La grande qualité du dessin des artistes suprêmes est la vérité du mouvement, et Delacroix ne viole jamais cette loi naturelle.

Passons à l’examen de qualités plus générales encore. — Un des caractères principaux du grand peintre est l’universalité. — Ainsi le poëte épique, Homère ou Dante, sait faire également bien une idylle, un récit, un discours, une description, une ode, etc.

De même Rubens, s’il peint des fruits, peindra des fruits plus beaux qu’un spécialiste quelconque.

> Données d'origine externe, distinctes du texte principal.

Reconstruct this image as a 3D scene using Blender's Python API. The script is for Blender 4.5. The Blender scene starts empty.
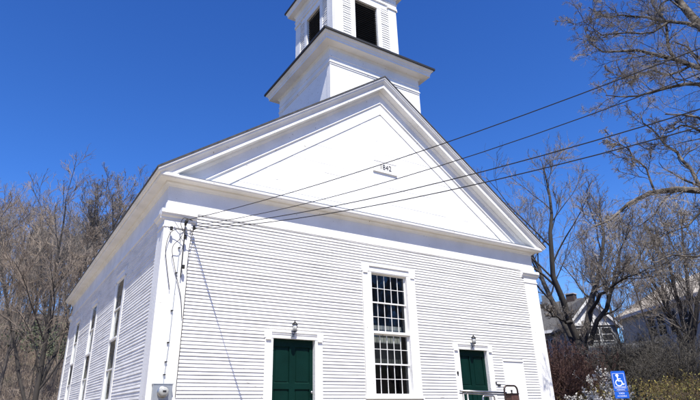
import bpy, math, random
import numpy as np
from mathutils import Vector, Matrix

C = bpy.data.collections.new("scene"); bpy.context.scene.collection.children.link(C)
sc = bpy.context.scene
EYE = 1.6                                   # eye height; z() below turns heights above the eye into heights above ground
CAM = np.array([-7.791, -10.127, EYE])

# ------------------------------------------------------------------ camera, sky, sun, exposure
YAW, PIT, ROL = math.radians(31.788), math.radians(21.827), math.radians(-0.947)
FPX, CX, CY = 531.216, 334.35, 200.0
_f = np.array([math.sin(YAW)*math.cos(PIT), math.cos(YAW)*math.cos(PIT), math.sin(PIT)])
_r = np.array([math.cos(YAW), -math.sin(YAW), 0.0]); _u = np.cross(_r, _f)
CR = math.cos(ROL)*_r + math.sin(ROL)*_u; CU = -math.sin(ROL)*_r + math.cos(ROL)*_u
cam = bpy.data.cameras.new("camera"); camo = bpy.data.objects.new("camera", cam); C.objects.link(camo)
M = Matrix([[CR[i], CU[i], -_f[i], CAM[i]] for i in range(3)] + [[0, 0, 0, 1]])
camo.matrix_world = M
cam.sensor_width = 36; cam.lens = FPX/700*36; cam.shift_x = (350-CX)/700
cam.clip_start = 0.05; cam.clip_end = 3000
sc.camera = camo

SUN_EL, SUN_B = math.radians(58.6), math.radians(19)      # elevation; turned 19 degrees from -Y towards -X
SD = Vector((-math.sin(SUN_B)*math.cos(SUN_EL), -math.cos(SUN_B)*math.cos(SUN_EL), math.sin(SUN_EL)))
w = bpy.data.worlds.new("World"); sc.world = w; w.use_nodes = True
nt = w.node_tree; bg = nt.nodes['Background']
sky = nt.nodes.new('ShaderNodeTexSky'); sky.sky_type = 'NISHITA'; sky.sun_disc = False
sky.sun_elevation = SUN_EL; sky.sun_rotation = math.atan2(SD.x, SD.y)
sky.air_density = 1.0; sky.dust_density = 0.1; sky.ozone_density = 5.0; sky.altitude = 300
bg.inputs['Strength'].default_value = 0.105
tint = nt.nodes.new('ShaderNodeMix'); tint.data_type = 'RGBA'; tint.blend_type = 'MULTIPLY'; tint.inputs[0].default_value = 1; 
wtc = nt.nodes.new('ShaderNodeTexCoord'); wsp = nt.nodes.new('ShaderNodeSeparateXYZ'); wrp = nt.nodes.new('ShaderNodeValToRGB')
nt.links.new(wtc.outputs['Generated'], wsp.inputs[0]); nt.links.new(wsp.outputs['Z'], wrp.inputs[0]); nt.links.new(wrp.outputs[0], tint.inputs[7])
wrp.color_ramp.elements[0].position = 0.0; wrp.color_ramp.elements[0].color = (.62, .80, 1.0, 1)
wrp.color_ramp.elements[1].position = .80; wrp.color_ramp.elements[1].color = (.215, .465, .95, 1)
e_ = wrp.color_ramp.elements.new(.38); e_.color = (.31, .60, 1.05, 1)
nt.links.new(sky.outputs[0], tint.inputs[6]); nt.links.new(tint.outputs[2], bg.inputs['Color'])
sun = bpy.data.lights.new("sun", 'SUN'); sun.energy = 4.6; sun.angle = math.radians(0.53); sun.color = (1, .95, .86)
suno = bpy.data.objects.new("sun", sun); C.objects.link(suno)
suno.rotation_euler = (-SD).to_track_quat('-Z', 'Y').to_euler()
sc.view_settings.view_transform = 'Standard'; sc.view_settings.look = 'None'
sc.view_settings.exposure = 0.90; sc.view_settings.gamma = 1; sc.view_settings.use_curve_mapping = False
sc.cycles.max_bounces = 6; sc.cycles.transparent_max_bounces = 12

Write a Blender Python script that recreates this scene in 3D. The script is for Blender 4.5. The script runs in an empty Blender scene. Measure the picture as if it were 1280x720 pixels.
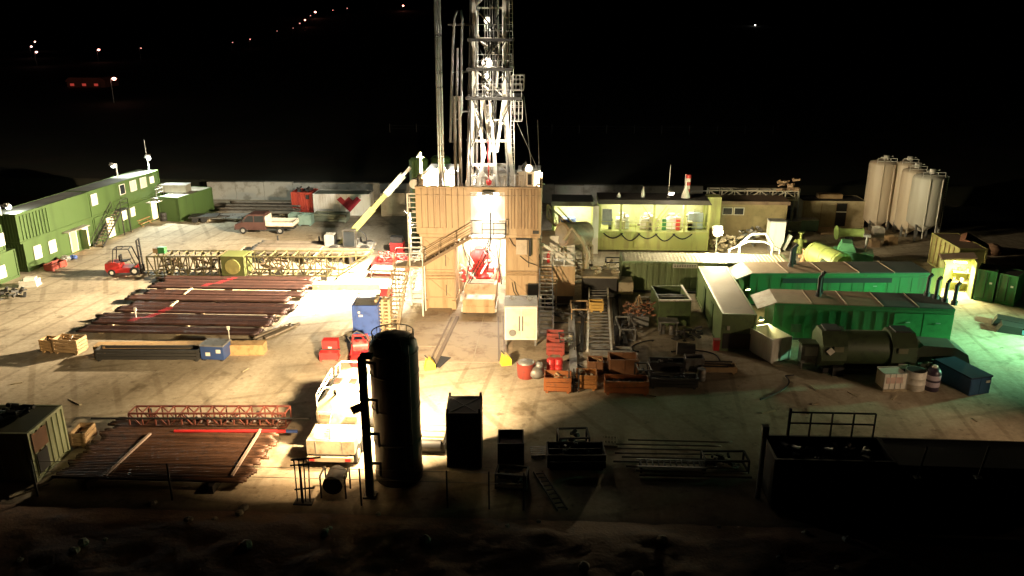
import bpy, math, random
from mathutils import Vector, Matrix
random.seed(7)
PI = math.pi
S = bpy.context.scene
COL = S.collection

# ------------------------------------------------------------------ camera
FPX, PITCH, CAMH, YAW = 1010.0, math.radians(18.4), 22.0, math.radians(2.8)
cam_d = bpy.data.cameras.new('camera'); cam = bpy.data.objects.new('camera', cam_d); COL.objects.link(cam)
cam_d.sensor_width = 36; cam_d.lens = 36*FPX/1280; cam_d.clip_start = 0.5; cam_d.clip_end = 8000
cam.location = (0, 0, CAMH); cam.rotation_euler = (PI/2-PITCH, 0, YAW)
S.camera = cam

def ray(px, py):
    u = (px-640)/FPX; v = (360-py)/FPX
    cp, sp = math.cos(PITCH), math.sin(PITCH)
    d = (u, cp+v*sp, -sp+v*cp); c, s = math.cos(YAW), math.sin(YAW)
    return Vector((d[0]*c-d[1]*s, d[0]*s+d[1]*c, d[2]))
def G(px, py, z=0.0):                      # survey point of the photograph on a level z
    d = ray(px, py); t = (z-CAMH)/d.z
    return Vector((d.x*t, d.y*t, z))
def PY(px, py, Y):                         # survey point at a known depth Y
    d = ray(px, py); t = Y/d.y
    return Vector((d.x*t, Y, CAMH+d.z*t))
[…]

E. Delacroix est universel ; il a fait des tableaux de genre pleins d’intimité, des tableaux d’histoire pleins de grandeur. Lui seul, peut-être, dans notre siècle incrédule, a conçu des tableaux de religion qui n’étaient ni vides et froids comme des œuvres de concours, ni pédants, mystiques ou néo-chrétiens, comme ceux de tous ces philosophes de l’art qui font de la religion une science d’archaïsme, et croient nécessaire de posséder avant tout la symbolique et les traditions primitives pour remuer et faire chanter la corde religieuse.

Cela se comprend facilement, si l’on veut considérer que Delacroix est, comme tous les grands maîtres, un mélange admirable de science, — c’est-à-dire un peintre complet, — et de naïveté, c’est-à-dire un

  1. C’est ce que M. Thiers appelait l’imagination du dessin.